Square root is also built in to Mathematica. Just say

SqrtMod[a, c]

Only half of the numbers have square roots mod c; these are called quadratic residues. You can tell if a number is a QR mod c by checking if a^((c-1)/2)==1. If it's 1, it's a QR; if it's c-1, it's not, so it doesn't have a square root mod c.
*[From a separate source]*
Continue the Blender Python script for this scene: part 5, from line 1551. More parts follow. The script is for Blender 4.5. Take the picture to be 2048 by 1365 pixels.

I'm fairly sure one can extend this to higher roots, but I don't have algorithms on hand.

June 19th, 2002, 21:58
Well c Uses 6 Bytes So 48 Bits, Infact a b c x All Use A Max Of 48 Bits
Im Pretty Sure b Cant Be 1 As That Would Be Easy To Solve As You Would Only Have To Make

a = c+x Raising That To A Power Of 1 And MOD c Would Return x

I Have Found A Couple Of Nice Pages I Need To Study More


Covering Elgamal And Discrete Logarithms And I Noticed MIRACL Contains 2 Sources
For Solving Discrete Log For Small Primes So That Should Be Useful

Im Thinking Now If I Gather More Variables And The Algo Is Truely Elgamal
I *Might* Be Able To Produce The Secret Key (x) Then With The Info From Above
Make a And b To Fit That And Totally Reverse It

Anyways All Interesting Stuff

June 19th, 2002, 23:28
Well c Uses 6 Bytes So 48 Bits
Hahaha! (Tears roling down cheeks)

If they're ALL 48 bits, then the programmer had no idea what he was doing. At 48 bits your pc could crack it in a few seconds even if the rest of it was designed well. I bet he had so little idea what was going on that if you choose a=x, b=1 then it will work.